ISIL, ISIS, Daesh discussion thread.

I can't believe Cameron followed up from his appalling comment last night with the cliché "The bombing campaign in the Syria will make the UK safer" as a reason for this action.

I fear that will come back and bite him in the ass, we are already a target for ISIS, most likely from home grown radicals, and an attack within the UK was always likely to happen anyway. So when we start bombing Syria tomorrow and if (when) we get a reprisal attack it's ammunition to use against him.

The reality is, and what he should be honest to the country about, is in the short term the threat of an attack is going to increase exponentially, but we will have to weather that to win in the long run.
 
Last edited:
Do we need to stop ISIS?. Yes.
Will bombing achieve that?. I don't think so.
Will it make the situation worse, create more terrorists?. Maybe.
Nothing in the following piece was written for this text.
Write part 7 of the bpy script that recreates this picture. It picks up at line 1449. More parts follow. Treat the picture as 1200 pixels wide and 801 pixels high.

Why would it not stop ISIS? You dont think denying them room to meneuver, killing their leadership, destroying their training camps and wiping out the source of their funding is going to work?

Why do you think bombing Daesh in Syria is any more likely to cause terrorism than bombing them in Iraq has?
 
Why would it not stop ISIS? You dont think denying them room to meneuver, killing their leadership, destroying their training camps and wiping out the source of their funding is going to work?

Why do you think bombing Daesh in Syria is any more likely to cause terrorism than bombing them in Iraq has?

did it work in Afghanistan? did it work in Libya? did it work in Iraq?
 
Why do you think bombing Daesh in Syria is any more likely to cause terrorism than bombing them in Iraq has?

For the same reason we're all discussing this when we haven't been discussing the action in Iraq

No logical reason, just it's an emotional issue that is inflaming all sides
 
Hilary Benn flying in the face of Jeremy Corbyn in parliament at the moment, must be difficult to have your own shadow foreign secretary supporting the PM.
 
Tide is seemingly turning against IS now in Iraq. Even the Iraqi army are getting involved.

Yea, I'm just watching Hillary Benn at the minute and it is a good speech, but from what he said I would say it's because of the iraqi army, supported by our airstrikes, why the tide is turning.

But it looks like we won't have the same support of boots on the ground from the loosely defined FSA in Syria and as such am dubious of its efficacy
 
Benn is a brilliant speaker isn't he. They should have chosen him as labour leader. Corbyn looked quite awkward when Benn sat down after that speech.